Back to the grandparent’s home we would drive full of more expectation. We’d light our punks on Grandma’s white gas stove and oh-so-carefully carry them through the house to light the multitude of fireworks at our disposal. Inevitably, Mom would get nervous as the fireworks activity grew in rowdiness and overall carelessness. Convinced someone was going to blow their hand off or some such thing, she’d beckon my sister and I up to the front porch where we would have a fighting chance of ducking when a fountain went awry or a roman candle misfired sending balls of fire our way. I sulked over the unfairness- after all my younger cousins were free to run about in the chaos- yet, I was secretly grateful to be in the safe zone. Fear was not a stranger in my life.

Finally, the fireworks would be depleted. The uncles made sure everything was out- no fire hazards left to start a grass fire in the night. We waved good-bye to the cousins who left and made plans with those who stayed. Opening the front door, the frigid air conditioning assaulted our faces after a long night in the humid, hot Kansas air. Washing up and climbing under the covers led to a deep sleep as we dreamed of leftover Texas sheet cake and ice cream, grilled burgers and bottles of Nehi soda pop.

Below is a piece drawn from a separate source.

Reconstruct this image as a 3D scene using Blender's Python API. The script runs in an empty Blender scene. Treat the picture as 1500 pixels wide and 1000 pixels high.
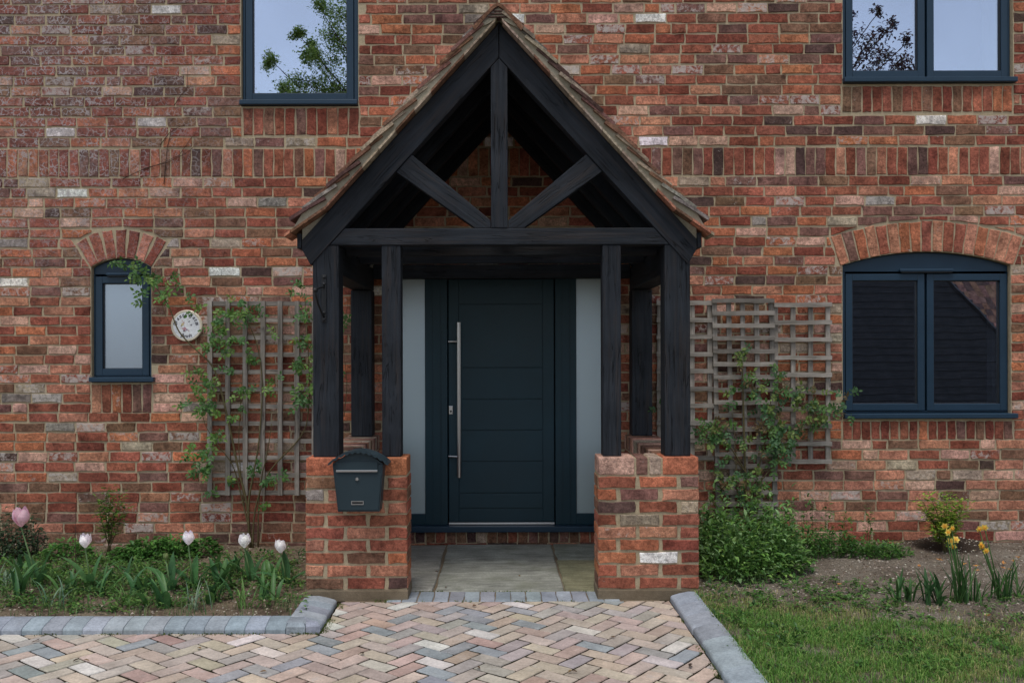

In the midst of those gatherings, there was always some type of conflict. Chaos. Overwhelming activity. Clashes of values. Prissy city girls (that would be me and my sis) trying to figure out their country strong cousins- as in who knew that boys could pee standing up outside in the wild? Grandma would get overwhelmed with the people and the work and the screaming kids and reach for Grandpa’s valium, only taking ½ a tablet of course But there was a tie that bound us together. A tie that kept calling us back 730 miles year after year. A tie that made the spats and the jealousies and the hurt feelings disappear. A tie that means we will check on one another from time to time on Facebook even though it’s been decades since we’ve all been together. A tie invisible yet ever present.

Sometimes I wish I could gather those Fourth of Julys to me- the feeling of belonging and love and laughter and family-and hold them all close to my heart. To make time stand still just for a moment, being a kid once again with freedom flowing through my veins. Freedom to not worry about anything more important than dodging a misplaced firework. Freedom to dream of the future as the night sky erupts into a million dots of brilliant colored light. Freedom to soak in all the gritty, dirty, sticky mess and chaotic love of family.